Write out the material exactly, leaving every picture behind.

··· Raw data ···

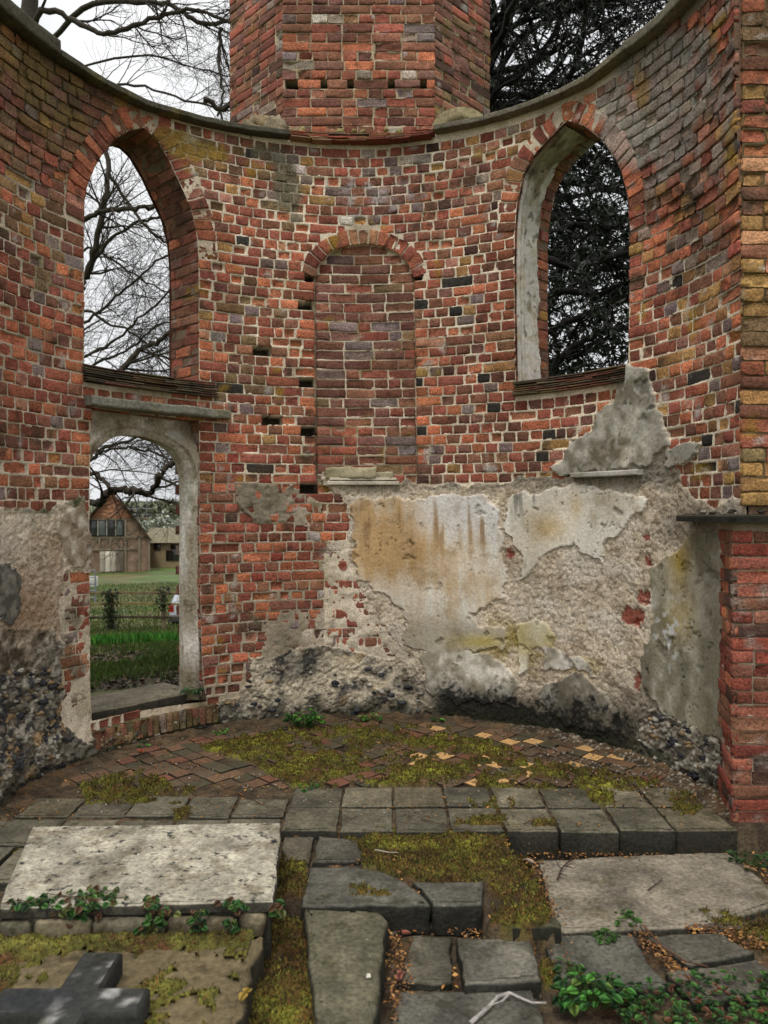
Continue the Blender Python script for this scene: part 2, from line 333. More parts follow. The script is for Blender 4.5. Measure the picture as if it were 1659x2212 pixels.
# ---- bricks: every brick is its own worn block
NU,NV=8,6
def add_bricks(acc,rows,cols,fmap,m=1,round_=.0026,rough=.0022,depth=.03,lich=None,seed=5):
    rows=np.array(rows,float)
    if len(rows)==0: return
    cols=np.array(cols,float); N=len(rows)
    u0,u1,v0,v1,h,sp=[rows[:,i][:,None,None] for i in range(6)]
    w=u1-u0; t=v1-v0
    ru=np.minimum(round_,w*.2); rv=np.minimum(round_*.8,t*.2)
    a=np.linspace(0,1,NU-2)[None,:,None]; b=np.linspace(0,1,NV-2)[None,None,:]
    ua=u0+ru+(w-2*ru)*a; vb=v0+rv+(t-2*rv)*b
    U=np.concatenate([u0,ua,u1],1); U=np.broadcast_to(U,(N,NU,NV)).copy()
    V=np.concatenate([v0,vb,v1],2); V=np.broadcast_to(V,(N,NU,NV)).copy()
    edge=np.zeros((1,NU,NV),bool); edge[:,[0,-1],:]=True; edge[:,:,[0,-1]]=True
    corner=np.zeros((1,NU,NV),bool)
    for i in(0,-1):
        for j in(0,-1): corner[0,i,j]=True
    # skew of the outline
    jit=RNG.normal(0,.0022,(N,4)); jv=RNG.normal(0,.0018,(N,4))
    fa=np.linspace(0,1,NU)[None,:,None]; fb=np.linspace(0,1,NV)[None,None,:]
    def bil(j): j=j[:,:,None,None]; return j[:,0]*(1-fa)*(1-fb)+j[:,1]*fa*(1-fb)+j[:,2]*(1-fa)*fb+j[:,3]*fa*fb
    U+=bil(jit); V+=bil(jv)
    k1=fbm(U*38,V*38,o=2,seed=seed); k2=fbm(U*14+9,V*22,o=2,seed=seed+1)
    Uo=U+edge*fbm(U*75,V*75,o=2,seed=seed+9)*.006; Vo=V+edge*fbm(U*70+3,V*60,o=2,seed=seed+2)*.005
    inw=corner*.003
    Uo=Uo+inw*np.sign((u0+u1)/2-U); Vo=Vo+inw*np.sign((v0+v1)/2-V)
    H=h+k2*rough+k1*rough*.8
    tiltu=RNG.normal(0,.0018,(N,1,1)); H=H+tiltu*(fa-.5)*2
    H=H-edge*round_*.9
    H=H-sp*(np.clip(fbm(U*22+40,V*30,o=3,seed=seed+3)+.45,0,1))*.022*(~edge+.3)
    vf=fmap(Uo,Vo,H).reshape(N,NU*NV,3)
    # back ring
    ring=[(i,0) for i in range(NU)]+[(NU-1,j) for j in range(1,NV)]+[(i,NV-1) for i in range(NU-2,-1,-1)]+[(0,j) for j in range(NV-2,0,-1)]
    ri=np.array([i*NV+j for i,j in ring]); nr=len(ri)
    Ur=Uo.reshape(N,-1)[:,ri]; Vr=Vo.reshape(N,-1)[:,ri]
    vb_=fmap(Ur,Vr,(h[:,:,0]-depth)+0*Ur)
    verts=np.concatenate([vf,vb_],1)
    q=[]
    for i in range(NU-1):
        for j in range(NV-1): q.append((i*NV+j,(i+1)*NV+j,(i+1)*NV+j+1,i*NV+j+1))
    for k in range(nr):
        q.append((ri[k],NU*NV+k,NU*NV+(k+1)%nr,ri[(k+1)%nr]))
    q=np.array(q); M=NU*NV+nr
    Q=(q[None]+(np.arange(N)*M)[:,None,None]).reshape(-1,4)
    # colours: mottled, some with lichen and limewash crumbs
    cc=cols[:,None,:]*(1+.42*fbm(verts[...,0]*30,verts[...,2]*30,verts[...,1]*30,o=3,seed=21))[...,None]
    if lich is not None:
        for colr,sc,th,sd_ in lich:
            mk=sstep(th,th+.18,fbm(verts[...,0]*sc,verts[...,2]*sc,verts[...,1]*sc,o=3,seed=sd_))[...,None]*.75
            cc=cc*(1-mk)+srgb(colr)*mk
    cc=weather(verts,cc)
    acc.add(verts.reshape(-1,3),cc.reshape(-1,3),q=Q,m=m)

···

* Task answer
Continue the Blender Python script for this scene: part 2, from line 333. More parts follow. The script is for Blender 4.5. Measure the picture as if it were 1659x2212 pixels.
# ---- bricks: every brick is its own worn block
NU,NV=8,6
def add_bricks(acc,rows,cols,fmap,m=1,round_=.0026,rough=.0022,depth=.03,lich=None,seed=5):
    rows=np.array(rows,float)
    if len(rows)==0: return
    cols=np.array(cols,float); N=len(rows)
    u0,u1,v0,v1,h,sp=[rows[:,i][:,None,None] for i in range(6)]
    w=u1-u0; t=v1-v0
    ru=np.minimum(round_,w*.2); rv=np.minimum(round_*.8,t*.2)
    a=np.linspace(0,1,NU-2)[None,:,None]; b=np.linspace(0,1,NV-2)[None,None,:]
    ua=u0+ru+(w-2*ru)*a; vb=v0+rv+(t-2*rv)*b
    U=np.concatenate([u0,ua,u1],1); U=np.broadcast_to(U,(N,NU,NV)).copy()
    V=np.concatenate([v0,vb,v1],2); V=np.broadcast_to(V,(N,NU,NV)).copy()
    edge=np.zeros((1,NU,NV),bool); edge[:,[0,-1],:]=True; edge[:,:,[0,-1]]=True
    corner=np.zeros((1,NU,NV),bool)
    for i in(0,-1):
        for j in(0,-1): corner[0,i,j]=True
    # skew of the outline
    jit=RNG.normal(0,.0022,(N,4)); jv=RNG.normal(0,.0018,(N,4))
    fa=np.linspace(0,1,NU)[None,:,None]; fb=np.linspace(0,1,NV)[None,None,:]
    def bil(j): j=j[:,:,None,None]; return j[:,0]*(1-fa)*(1-fb)+j[:,1]*fa*(1-fb)+j[:,2]*(1-fa)*fb+j[:,3]*fa*fb
    U+=bil(jit); V+=bil(jv)
    k1=fbm(U*38,V*38,o=2,seed=seed); k2=fbm(U*14+9,V*22,o=2,seed=seed+1)
    Uo=U+edge*fbm(U*75,V*75,o=2,seed=seed+9)*.006; Vo=V+edge*fbm(U*70+3,V*60,o=2,seed=seed+2)*.005
    inw=corner*.003
    Uo=Uo+inw*np.sign((u0+u1)/2-U); Vo=Vo+inw*np.sign((v0+v1)/2-V)
    H=h+k2*rough+k1*rough*.8
    tiltu=RNG.normal(0,.0018,(N,1,1)); H=H+tiltu*(fa-.5)*2
    H=H-edge*round_*.9
    H=H-sp*(np.clip(fbm(U*22+40,V*30,o=3,seed=seed+3)+.45,0,1))*.022*(~edge+.3)
    vf=fmap(Uo,Vo,H).reshape(N,NU*NV,3)
    # back ring
    ring=[(i,0) for i in range(NU)]+[(NU-1,j) for j in range(1,NV)]+[(i,NV-1) for i in range(NU-2,-1,-1)]+[(0,j) for j in range(NV-2,0,-1)]
    ri=np.array([i*NV+j for i,j in ring]); nr=len(ri)
    Ur=Uo.reshape(N,-1)[:,ri]; Vr=Vo.reshape(N,-1)[:,ri]
    vb_=fmap(Ur,Vr,(h[:,:,0]-depth)+0*Ur)
    verts=np.concatenate([vf,vb_],1)
    q=[]
    for i in range(NU-1):
        for j in range(NV-1): q.append((i*NV+j,(i+1)*NV+j,(i+1)*NV+j+1,i*NV+j+1))
    for k in range(nr):
        q.append((ri[k],NU*NV+k,NU*NV+(k+1)%nr,ri[(k+1)%nr]))
    q=np.array(q); M=NU*NV+nr
    Q=(q[None]+(np.arange(N)*M)[:,None,None]).reshape(-1,4)
    # colours: mottled, some with lichen and limewash crumbs
    cc=cols[:,None,:]*(1+.42*fbm(verts[...,0]*30,verts[...,2]*30,verts[...,1]*30,o=3,seed=21))[...,None]
    if lich is not None:
        for colr,sc,th,sd_ in lich:
            mk=sstep(th,th+.18,fbm(verts[...,0]*sc,verts[...,2]*sc,verts[...,1]*sc,o=3,seed=sd_))[...,None]*.75
            cc=cc*(1-mk)+srgb(colr)*mk
    cc=weather(verts,cc)
    acc.add(verts.reshape(-1,3),cc.reshape(-1,3),q=Q,m=m)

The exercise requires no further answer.